* **Exercise description**:
Retype all of the listing exactly, passing over any picture you find.

## start Data shown

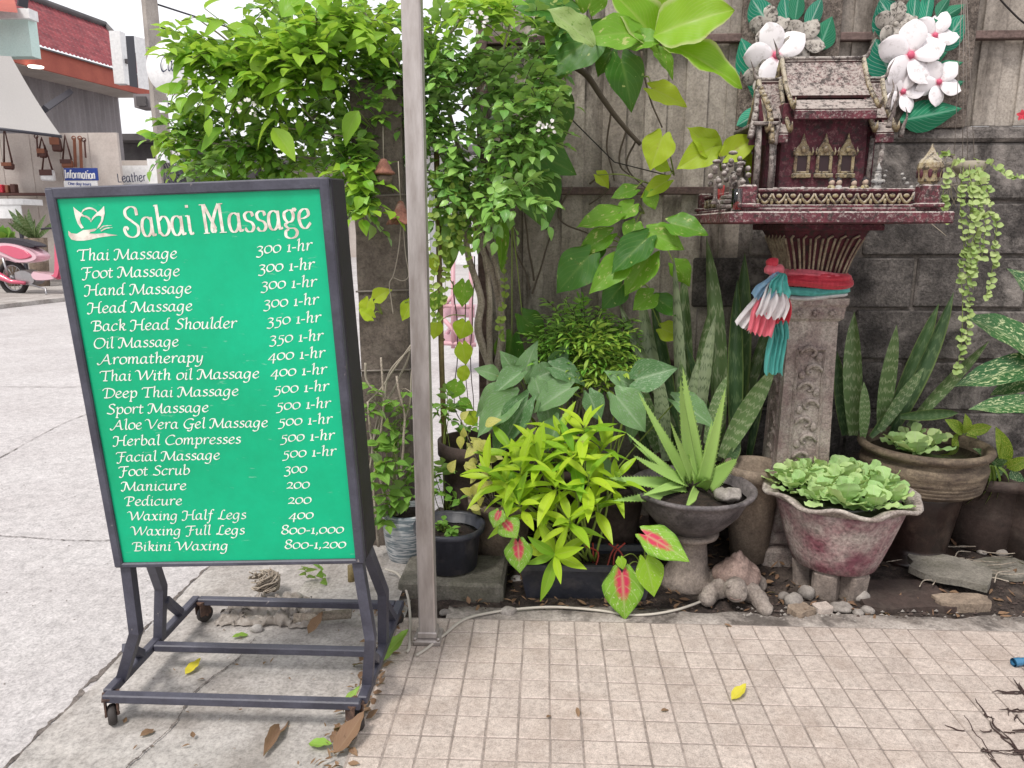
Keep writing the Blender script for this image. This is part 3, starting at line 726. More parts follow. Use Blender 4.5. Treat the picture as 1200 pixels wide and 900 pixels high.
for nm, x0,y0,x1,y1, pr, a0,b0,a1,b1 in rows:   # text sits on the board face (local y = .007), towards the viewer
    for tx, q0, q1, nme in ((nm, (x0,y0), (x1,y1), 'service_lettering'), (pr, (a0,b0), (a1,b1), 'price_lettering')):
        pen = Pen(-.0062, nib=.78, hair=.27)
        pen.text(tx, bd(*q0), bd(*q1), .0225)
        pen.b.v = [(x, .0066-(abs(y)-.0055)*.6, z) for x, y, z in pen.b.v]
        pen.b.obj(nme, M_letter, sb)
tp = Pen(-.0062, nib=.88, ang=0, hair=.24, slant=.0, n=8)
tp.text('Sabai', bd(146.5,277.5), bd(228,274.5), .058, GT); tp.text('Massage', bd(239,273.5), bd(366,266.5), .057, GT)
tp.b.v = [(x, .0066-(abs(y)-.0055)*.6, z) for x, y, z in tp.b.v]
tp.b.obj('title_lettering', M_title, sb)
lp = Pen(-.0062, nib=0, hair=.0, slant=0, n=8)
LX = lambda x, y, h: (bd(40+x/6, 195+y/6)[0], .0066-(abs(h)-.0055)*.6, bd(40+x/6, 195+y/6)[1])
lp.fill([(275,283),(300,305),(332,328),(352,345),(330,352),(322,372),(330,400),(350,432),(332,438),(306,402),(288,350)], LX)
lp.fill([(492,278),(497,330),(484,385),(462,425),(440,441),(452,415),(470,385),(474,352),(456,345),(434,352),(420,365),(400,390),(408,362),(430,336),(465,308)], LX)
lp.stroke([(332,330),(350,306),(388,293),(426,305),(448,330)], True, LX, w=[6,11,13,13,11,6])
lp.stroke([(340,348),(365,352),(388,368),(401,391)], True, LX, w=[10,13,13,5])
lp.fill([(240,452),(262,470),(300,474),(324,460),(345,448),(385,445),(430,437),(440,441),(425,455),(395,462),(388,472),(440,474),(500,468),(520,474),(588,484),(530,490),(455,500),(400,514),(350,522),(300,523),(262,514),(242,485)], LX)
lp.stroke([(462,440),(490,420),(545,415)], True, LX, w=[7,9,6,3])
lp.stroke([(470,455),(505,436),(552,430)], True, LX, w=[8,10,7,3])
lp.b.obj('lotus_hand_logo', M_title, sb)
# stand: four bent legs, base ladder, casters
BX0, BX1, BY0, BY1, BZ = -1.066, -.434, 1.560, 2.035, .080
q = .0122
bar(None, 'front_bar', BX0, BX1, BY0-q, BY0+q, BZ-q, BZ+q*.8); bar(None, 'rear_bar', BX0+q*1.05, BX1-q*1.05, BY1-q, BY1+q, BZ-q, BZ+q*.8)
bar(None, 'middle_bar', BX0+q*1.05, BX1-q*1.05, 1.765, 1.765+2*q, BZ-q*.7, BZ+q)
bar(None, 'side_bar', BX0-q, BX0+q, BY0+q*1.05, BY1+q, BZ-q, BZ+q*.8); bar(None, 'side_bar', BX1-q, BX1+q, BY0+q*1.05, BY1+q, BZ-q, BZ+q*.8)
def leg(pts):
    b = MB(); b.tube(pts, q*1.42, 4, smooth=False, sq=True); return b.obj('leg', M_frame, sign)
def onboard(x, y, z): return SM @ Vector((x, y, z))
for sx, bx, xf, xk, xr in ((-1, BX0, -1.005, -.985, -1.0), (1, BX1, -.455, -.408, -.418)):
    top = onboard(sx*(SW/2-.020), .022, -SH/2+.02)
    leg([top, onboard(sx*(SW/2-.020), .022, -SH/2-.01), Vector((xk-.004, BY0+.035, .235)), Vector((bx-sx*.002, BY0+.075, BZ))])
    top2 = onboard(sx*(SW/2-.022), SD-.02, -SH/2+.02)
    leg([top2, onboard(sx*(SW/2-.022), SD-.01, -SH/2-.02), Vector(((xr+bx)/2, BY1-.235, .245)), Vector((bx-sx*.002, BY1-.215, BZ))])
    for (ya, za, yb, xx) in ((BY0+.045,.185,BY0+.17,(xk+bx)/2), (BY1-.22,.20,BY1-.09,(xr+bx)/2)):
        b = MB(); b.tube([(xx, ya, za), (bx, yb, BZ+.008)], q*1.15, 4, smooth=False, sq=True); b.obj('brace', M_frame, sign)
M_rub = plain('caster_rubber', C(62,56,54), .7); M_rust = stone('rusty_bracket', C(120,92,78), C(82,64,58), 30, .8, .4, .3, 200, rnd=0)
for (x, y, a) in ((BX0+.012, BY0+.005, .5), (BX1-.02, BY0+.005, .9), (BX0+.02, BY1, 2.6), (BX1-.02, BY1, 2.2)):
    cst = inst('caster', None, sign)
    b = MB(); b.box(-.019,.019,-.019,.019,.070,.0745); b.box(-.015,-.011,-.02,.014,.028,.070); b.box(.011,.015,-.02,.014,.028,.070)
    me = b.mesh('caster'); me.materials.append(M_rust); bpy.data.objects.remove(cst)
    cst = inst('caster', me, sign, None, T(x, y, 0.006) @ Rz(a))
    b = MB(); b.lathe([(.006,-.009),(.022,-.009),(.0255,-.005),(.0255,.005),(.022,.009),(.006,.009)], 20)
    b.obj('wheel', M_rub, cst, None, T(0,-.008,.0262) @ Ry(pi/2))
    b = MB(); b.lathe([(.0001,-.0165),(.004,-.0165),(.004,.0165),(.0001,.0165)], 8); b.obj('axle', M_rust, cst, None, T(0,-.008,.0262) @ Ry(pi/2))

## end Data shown

* **Result for this exercise**:
Keep writing the Blender script for this image. This is part 3, starting at line 726. More parts follow. Use Blender 4.5. Treat the picture as 1200 pixels wide and 900 pixels high.
for nm, x0,y0,x1,y1, pr, a0,b0,a1,b1 in rows:   # text sits on the board face (local y = .007), towards the viewer
    for tx, q0, q1, nme in ((nm, (x0,y0), (x1,y1), 'service_lettering'), (pr, (a0,b0), (a1,b1), 'price_lettering')):
        pen = Pen(-.0062, nib=.78, hair=.27)
        pen.text(tx, bd(*q0), bd(*q1), .0225)
        pen.b.v = [(x, .0066-(abs(y)-.0055)*.6, z) for x, y, z in pen.b.v]
        pen.b.obj(nme, M_letter, sb)
tp = Pen(-.0062, nib=.88, ang=0, hair=.24, slant=.0, n=8)
tp.text('Sabai', bd(146.5,277.5), bd(228,274.5), .058, GT); tp.text('Massage', bd(239,273.5), bd(366,266.5), .057, GT)
tp.b.v = [(x, .0066-(abs(y)-.0055)*.6, z) for x, y, z in tp.b.v]
tp.b.obj('title_lettering', M_title, sb)
lp = Pen(-.0062, nib=0, hair=.0, slant=0, n=8)
LX = lambda x, y, h: (bd(40+x/6, 195+y/6)[0], .0066-(abs(h)-.0055)*.6, bd(40+x/6, 195+y/6)[1])
lp.fill([(275,283),(300,305),(332,328),(352,345),(330,352),(322,372),(330,400),(350,432),(332,438),(306,402),(288,350)], LX)
lp.fill([(492,278),(497,330),(484,385),(462,425),(440,441),(452,415),(470,385),(474,352),(456,345),(434,352),(420,365),(400,390),(408,362),(430,336),(465,308)], LX)
lp.stroke([(332,330),(350,306),(388,293),(426,305),(448,330)], True, LX, w=[6,11,13,13,11,6])
lp.stroke([(340,348),(365,352),(388,368),(401,391)], True, LX, w=[10,13,13,5])
lp.fill([(240,452),(262,470),(300,474),(324,460),(345,448),(385,445),(430,437),(440,441),(425,455),(395,462),(388,472),(440,474),(500,468),(520,474),(588,484),(530,490),(455,500),(400,514),(350,522),(300,523),(262,514),(242,485)], LX)
lp.stroke([(462,440),(490,420),(545,415)], True, LX, w=[7,9,6,3])
lp.stroke([(470,455),(505,436),(552,430)], True, LX, w=[8,10,7,3])
lp.b.obj('lotus_hand_logo', M_title, sb)
# stand: four bent legs, base ladder, casters
BX0, BX1, BY0, BY1, BZ = -1.066, -.434, 1.560, 2.035, .080
q = .0122
bar(None, 'front_bar', BX0, BX1, BY0-q, BY0+q, BZ-q, BZ+q*.8); bar(None, 'rear_bar', BX0+q*1.05, BX1-q*1.05, BY1-q, BY1+q, BZ-q, BZ+q*.8)
bar(None, 'middle_bar', BX0+q*1.05, BX1-q*1.05, 1.765, 1.765+2*q, BZ-q*.7, BZ+q)
bar(None, 'side_bar', BX0-q, BX0+q, BY0+q*1.05, BY1+q, BZ-q, BZ+q*.8); bar(None, 'side_bar', BX1-q, BX1+q, BY0+q*1.05, BY1+q, BZ-q, BZ+q*.8)
def leg(pts):
    b = MB(); b.tube(pts, q*1.42, 4, smooth=False, sq=True); return b.obj('leg', M_frame, sign)
def onboard(x, y, z): return SM @ Vector((x, y, z))
for sx, bx, xf, xk, xr in ((-1, BX0, -1.005, -.985, -1.0), (1, BX1, -.455, -.408, -.418)):
    top = onboard(sx*(SW/2-.020), .022, -SH/2+.02)
    leg([top, onboard(sx*(SW/2-.020), .022, -SH/2-.01), Vector((xk-.004, BY0+.035, .235)), Vector((bx-sx*.002, BY0+.075, BZ))])
    top2 = onboard(sx*(SW/2-.022), SD-.02, -SH/2+.02)
    leg([top2, onboard(sx*(SW/2-.022), SD-.01, -SH/2-.02), Vector(((xr+bx)/2, BY1-.235, .245)), Vector((bx-sx*.002, BY1-.215, BZ))])
    for (ya, za, yb, xx) in ((BY0+.045,.185,BY0+.17,(xk+bx)/2), (BY1-.22,.20,BY1-.09,(xr+bx)/2)):
        b = MB(); b.tube([(xx, ya, za), (bx, yb, BZ+.008)], q*1.15, 4, smooth=False, sq=True); b.obj('brace', M_frame, sign)
M_rub = plain('caster_rubber', C(62,56,54), .7); M_rust = stone('rusty_bracket', C(120,92,78), C(82,64,58), 30, .8, .4, .3, 200, rnd=0)
for (x, y, a) in ((BX0+.012, BY0+.005, .5), (BX1-.02, BY0+.005, .9), (BX0+.02, BY1, 2.6), (BX1-.02, BY1, 2.2)):
    cst = inst('caster', None, sign)
    b = MB(); b.box(-.019,.019,-.019,.019,.070,.0745); b.box(-.015,-.011,-.02,.014,.028,.070); b.box(.011,.015,-.02,.014,.028,.070)
    me = b.mesh('caster'); me.materials.append(M_rust); bpy.data.objects.remove(cst)
    cst = inst('caster', me, sign, None, T(x, y, 0.006) @ Rz(a))
    b = MB(); b.lathe([(.006,-.009),(.022,-.009),(.0255,-.005),(.0255,.005),(.022,.009),(.006,.009)], 20)
    b.obj('wheel', M_rub, cst, None, T(0,-.008,.0262) @ Ry(pi/2))
    b = MB(); b.lathe([(.0001,-.0165),(.004,-.0165),(.004,.0165),(.0001,.0165)], 8); b.obj('axle', M_rust, cst, None, T(0,-.008,.0262) @ Ry(pi/2))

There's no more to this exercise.